Apple’s Music App (and Alternatives)

I’m not including Apple’s Music app in my master list of top five portable music apps – but because it’s pretty much baked into every iPhone via the iOS, it’s still worth talking about. That’s because most iPhone users will use the Music app to play back their downloaded/ripped music library; it’s the portable equivalent of the iTunes software you run on your personal computer.

The Music app plays back all the music you sync from your computer to your iPhone. It’s compatible with files in both the Apple AAC format and the universal MP3 format. It’s not compatible with Microsoft’s WMA-format audio files or files in the FLAC format, so there’s that. But for those users who are firmly entrenched in the Apple/iTunes ecosystem, using the Music app is a no brainer.

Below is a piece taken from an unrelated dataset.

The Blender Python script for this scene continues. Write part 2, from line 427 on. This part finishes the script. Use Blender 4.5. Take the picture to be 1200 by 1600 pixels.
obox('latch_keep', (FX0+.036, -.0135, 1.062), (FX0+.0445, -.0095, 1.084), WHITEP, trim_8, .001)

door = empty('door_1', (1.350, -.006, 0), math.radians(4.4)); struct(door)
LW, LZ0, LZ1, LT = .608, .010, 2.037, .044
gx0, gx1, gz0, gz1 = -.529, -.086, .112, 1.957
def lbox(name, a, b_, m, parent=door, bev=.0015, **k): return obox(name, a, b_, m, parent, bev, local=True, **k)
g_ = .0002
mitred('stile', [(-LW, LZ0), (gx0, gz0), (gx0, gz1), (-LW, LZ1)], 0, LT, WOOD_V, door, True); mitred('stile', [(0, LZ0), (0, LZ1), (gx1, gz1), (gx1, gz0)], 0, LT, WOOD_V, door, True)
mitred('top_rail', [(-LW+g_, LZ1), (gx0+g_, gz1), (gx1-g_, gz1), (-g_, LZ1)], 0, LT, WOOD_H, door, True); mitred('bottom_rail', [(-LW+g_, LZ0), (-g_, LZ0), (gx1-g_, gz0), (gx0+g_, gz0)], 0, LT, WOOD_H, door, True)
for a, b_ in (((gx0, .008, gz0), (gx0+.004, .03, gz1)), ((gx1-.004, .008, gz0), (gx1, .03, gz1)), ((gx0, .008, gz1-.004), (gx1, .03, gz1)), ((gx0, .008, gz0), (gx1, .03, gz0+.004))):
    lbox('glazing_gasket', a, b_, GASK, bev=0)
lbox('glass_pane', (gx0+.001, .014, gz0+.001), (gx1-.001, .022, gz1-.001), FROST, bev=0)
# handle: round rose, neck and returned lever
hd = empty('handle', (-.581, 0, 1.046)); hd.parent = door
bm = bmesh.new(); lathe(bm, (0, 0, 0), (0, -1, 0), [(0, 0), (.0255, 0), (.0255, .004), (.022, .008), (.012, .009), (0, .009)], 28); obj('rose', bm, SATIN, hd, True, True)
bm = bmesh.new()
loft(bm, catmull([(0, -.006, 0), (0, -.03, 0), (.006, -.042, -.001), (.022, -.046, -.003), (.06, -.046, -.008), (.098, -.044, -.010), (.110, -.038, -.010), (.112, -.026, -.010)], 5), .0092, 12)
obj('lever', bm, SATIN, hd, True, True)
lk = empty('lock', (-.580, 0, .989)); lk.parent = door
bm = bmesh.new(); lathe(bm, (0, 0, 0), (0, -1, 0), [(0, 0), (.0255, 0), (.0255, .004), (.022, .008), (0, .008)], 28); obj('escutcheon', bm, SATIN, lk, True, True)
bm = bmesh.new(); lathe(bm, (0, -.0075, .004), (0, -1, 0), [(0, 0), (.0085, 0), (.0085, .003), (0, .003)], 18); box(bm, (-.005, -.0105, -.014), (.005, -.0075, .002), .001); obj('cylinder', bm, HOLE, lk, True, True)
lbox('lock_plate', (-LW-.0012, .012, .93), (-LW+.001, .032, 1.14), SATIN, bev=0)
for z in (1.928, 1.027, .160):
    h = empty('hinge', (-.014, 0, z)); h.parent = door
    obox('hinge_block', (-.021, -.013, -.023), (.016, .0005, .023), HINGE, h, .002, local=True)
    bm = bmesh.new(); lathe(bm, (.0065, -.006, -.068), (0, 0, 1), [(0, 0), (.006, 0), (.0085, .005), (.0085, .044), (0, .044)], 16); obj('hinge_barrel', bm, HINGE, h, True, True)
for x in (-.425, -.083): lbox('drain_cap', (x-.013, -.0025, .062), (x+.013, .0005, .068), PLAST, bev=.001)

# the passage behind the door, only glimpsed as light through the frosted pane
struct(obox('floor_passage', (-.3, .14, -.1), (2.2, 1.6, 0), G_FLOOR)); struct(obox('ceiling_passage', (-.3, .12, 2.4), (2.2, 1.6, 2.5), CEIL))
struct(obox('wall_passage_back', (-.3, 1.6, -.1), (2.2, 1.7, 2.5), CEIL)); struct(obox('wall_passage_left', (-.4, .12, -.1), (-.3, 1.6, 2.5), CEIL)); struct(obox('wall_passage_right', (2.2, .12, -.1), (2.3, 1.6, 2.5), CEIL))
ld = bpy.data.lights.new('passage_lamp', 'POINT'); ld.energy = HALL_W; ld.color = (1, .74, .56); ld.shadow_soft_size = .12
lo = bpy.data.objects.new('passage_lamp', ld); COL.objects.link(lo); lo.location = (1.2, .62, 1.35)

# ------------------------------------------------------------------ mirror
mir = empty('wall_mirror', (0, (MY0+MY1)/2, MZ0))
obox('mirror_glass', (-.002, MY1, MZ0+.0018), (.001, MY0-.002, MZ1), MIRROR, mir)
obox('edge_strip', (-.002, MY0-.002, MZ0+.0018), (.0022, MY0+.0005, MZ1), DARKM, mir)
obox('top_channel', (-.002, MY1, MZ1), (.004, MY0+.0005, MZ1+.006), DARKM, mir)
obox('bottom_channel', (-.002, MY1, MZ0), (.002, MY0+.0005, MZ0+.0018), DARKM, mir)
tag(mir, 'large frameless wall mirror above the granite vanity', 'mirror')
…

Figure 1 The iPhone’s native Music app, in Cover Flow view.

That’s not to say that you have to use the Music app. There are several third-party alternatives that will play the music files you sync from your computer. These include

  • Albums Tactile Music Controller ($1.99). This app takes an interesting approach to displaying your music library, spreading your album covers across a simulated onscreen table. Playing an album is as easy as tapping one of the virtual CD covers.
  • iAlbums (free). This app does a better job of fetching and displaying album covers than the native Music app. It also displays more information about a given song or artist, because it searches more than 20 music information resources. And if that wasn’t enough, iAlbums can download lyrics for most songs you listen to.
  • Musiconizer (free). What’s unique about this app is it lets you create a virtual app for any album in your collection, and then display an icon for that album on your iPhone’s home screen. Tap a home screen icon to launch the app and play the album.

Figure 2 The Albums Tactile Music Controller.

Figure 3 The iAlbums app.

Figure 4 The Musiconizer app.

To be fair, none of these apps does much more than the native Music app; in most cases, they just do it differently. Still, they’re worth checking out, just in case you like the way they do it better.